-- begin Data excerpt --

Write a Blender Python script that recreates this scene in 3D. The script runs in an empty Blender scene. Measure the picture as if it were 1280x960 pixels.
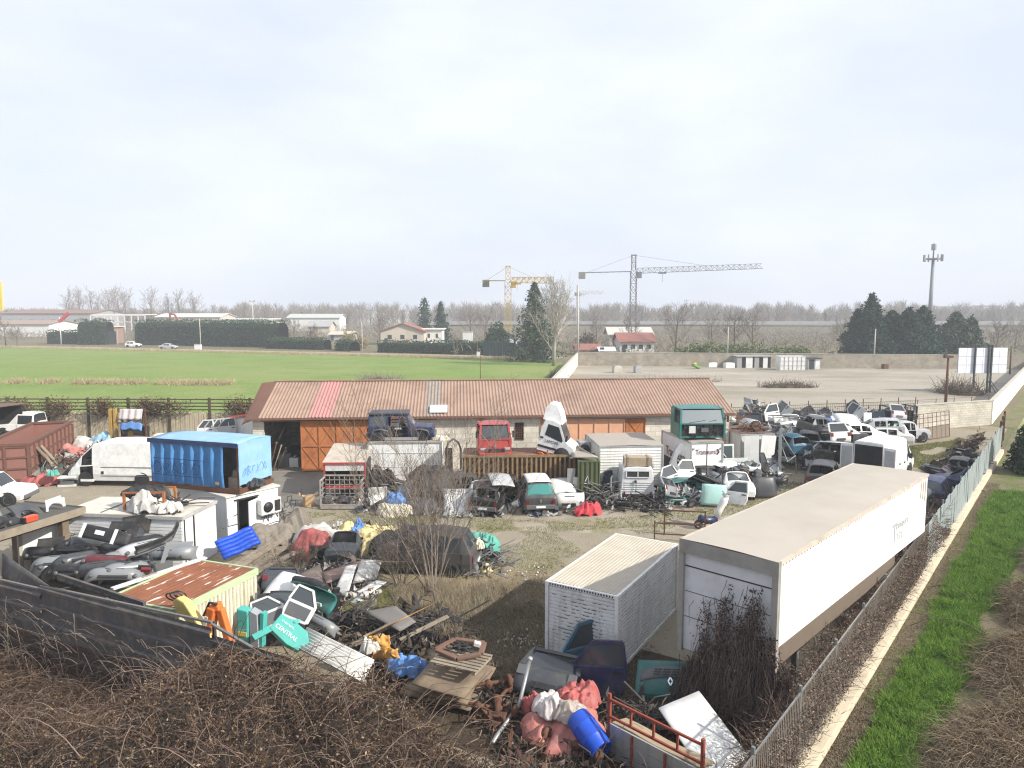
import bpy,bmesh,math,random
import numpy as np
from mathutils import Vector,Matrix,Euler,noise
random.seed(7)
NR = np.random.RandomState(11)
SC = bpy.context.scene
COL = SC.collection
R = math.radians
FOC,PITCH,EYE = 894.0,R(5.8),10.5
CP,SP = math.cos(PITCH),math.sin(PITCH)
def _ray(px,py):
 u,v = (px-640)/FOC,(480-py)/FOC
 return Vector((u,CP+v*SP,-SP+v*CP))
def P(px,py,z=0.0):
 """point at height z seen at a pixel"""
 d = _ray(px,py)
 return Vector((0,0,EYE))+d*((z-EYE)/d.z)
def AT(px,py,Y):
 d = _ray(px,py)
 return Vector((0,0,EYE))+d*(Y/d.y)
MATS = {}
def _lnk(nt,a,b):
 nt.links.new(a,b)
def mat(key,col,rough=0.6,metal=0.0,dirt=0.25,dcol=(0.16,0.13,0.10),dscale=1.6,streak=0.0,bump=0.0,bscale=30.0,var=0.12,spec=0.4,alpha=None,trans=0.0):
 """worn surface: base colour, broad value variation, blotchy dirt, optional vertical streaks"""
 if key in MATS:
  return MATS[key]
 m = bpy.data.materials.new(key)
 m.use_nodes = True
 nt = m.node_tree
 N = nt.nodes
 b = N['Principled BSDF']
 b.inputs['Roughness'].default_value = rough
 b.inputs['Metallic'].default_value = metal
 b.inputs['Specular IOR Level'].default_value = spec
 if trans:
  b.inputs['Transmission Weight'].default_value = trans
 tc = N.new('ShaderNodeTexCoord')
 n1 = N.new('ShaderNodeTexNoise')
 n1.inputs['Scale'].default_value = dscale
 n1.inputs['Detail'].default_value = 6
 n1.inputs['Roughness'].default_value = 0.65
 _lnk(nt,tc.outputs['Object'],n1.inputs['Vector'])
 r1 = N.new('ShaderNodeValToRGB')
 r1.color_ramp.elements[0].position = 0.46
 r1.color_ramp.elements[0].color = (0,0,0,1)
 r1.color_ramp.elements[1].position = 0.72
 r1.color_ramp.elements[1].color = (dirt,dirt,dirt,1)
 _lnk(nt,n1.outputs['Fac'],r1.inputs['Fac'])
 n2 = N.new('ShaderNodeTexNoise')
 n2.inputs['Scale'].default_value = dscale*3.1
 n2.inputs['Detail'].default_value = 4
 _lnk(nt,tc.outputs['Object'],n2.inputs['Vector'])
 mr = N.new('ShaderNodeMapRange')
 mr.inputs['To Min'].default_value = 1-var
 mr.inputs['To Max'].default_value = 1+var
 _lnk(nt,n2.outputs['Fac'],mr.inputs['Value'])
 mul = N.new('ShaderNodeVectorMath')
 mul.operation = 'SCALE'
 mul.inputs[0].default_value = col[:3]
 _lnk(nt,mr.outputs['Result'],mul.inputs['Scale'])
 mx = N.new('ShaderNodeMixRGB')
 mx.inputs['Color2'].default_value = (*dcol,1)
 _lnk(nt,r1.outputs['Color'],mx.inputs['Fac'])
 _lnk(nt,mul.outputs[0],mx.inputs['Color1'])
 out = mx.outputs['Color']
 if streak:
  mp = N.new('ShaderNodeMapping')
  mp.inputs['Scale'].default_value = (5.0,5.0,0.35)
  _lnk(nt,tc.outputs['Object'],mp.inputs['Vector'])
  n3 = N.new('ShaderNodeTexNoise')
  n3.inputs['Scale'].default_value = 1.5
  n3.inputs['Detail'].default_value = 5
  _lnk(nt,mp.outputs['Vector'],n3.inputs['Vector'])
  r3 = N.new('ShaderNodeValToRGB')
  r3.color_ramp.elements[0].position = 0.5
  r3.color_ramp.elements[0].color = (0,0,0,1)
  r3.color_ramp.elements[1].position = 0.75
  r3.color_ramp.elements[1].color = (streak,streak,streak,1)
  _lnk(nt,n3.outputs['Fac'],r3.inputs['Fac'])
  m3 = N.new('ShaderNodeMixRGB')
  m3.inputs['Color2'].default_value = (*[c*0.8 for c in dcol],1)
  _lnk(nt,r3.outputs['Color'],m3.inputs['Fac'])
  _lnk(nt,out,m3.inputs['Color1'])
  out = m3.outputs['Color']
 _lnk(nt,out,b.inputs['Base Color'])
 if bump:
  bn = N.new('ShaderNodeTexNoise')
  bn.inputs['Scale'].default_value = bscale
  bn.inputs['Detail'].default_value = 5
  _lnk(nt,tc.outputs['Object'],bn.inputs['Vector'])
  bp = N.new('ShaderNodeBump')
  bp.inputs['Strength'].default_value = bump
  bp.inputs['Distance'].default_value = 0.05
  _lnk(nt,bn.outputs['Fac'],bp.inputs['Height'])
  _lnk(nt,bp.outputs['Normal'],b.inputs['Normal'])
 MATS[key] = m
 return m
def leafmat(key,cols,rough=0.75,trans=0.0):
 """each leaf / twig (mesh island) takes its own colour"""
 if key in MATS:
  return MATS[key]
 m = bpy.data.materials.new(key)
 m.use_nodes = True
 nt = m.node_tree
 N = nt.nodes
 b = N['Principled BSDF']
 b.inputs['Roughness'].default_value = rough
 b.inputs['Specular IOR Level'].default_value = 0.2
 g = N.new('ShaderNodeNewGeometry')
 r = N.new('ShaderNodeValToRGB')
 el = r.color_ramp.elements
 n = len(cols)
 for i in range(2,n):
  el.new(0.5)
 for i,c in enumerate(cols):
  el[i].position = i/(n-1)
  el[i].color = (*c,1)
 _lnk(nt,g.outputs['Random Per Island'],r.inputs['Fac'])
 _lnk(nt,r.outputs['Color'],b.inputs['Base Color'])
 MATS[key] = m
 return m
def glassmat(key,col=(0.03,0.035,0.04),rough=0.08):
 if key in MATS:
  return MATS[key]
 m = bpy.data.materials.new(key)
 m.use_nodes = True
 b = m.node_tree.nodes['Principled BSDF']
 b.inputs['Base Color'].default_value = (*col,1)
 b.inputs['Roughness'].default_value = rough
 b.inputs['Specular IOR Level'].default_value = 0.6
 MATS[key] = m
 return m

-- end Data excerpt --

**Aim:** Work out how many lines of the listing above include "scene". Answer with the number and nothing more.

**Solution to this task:** 2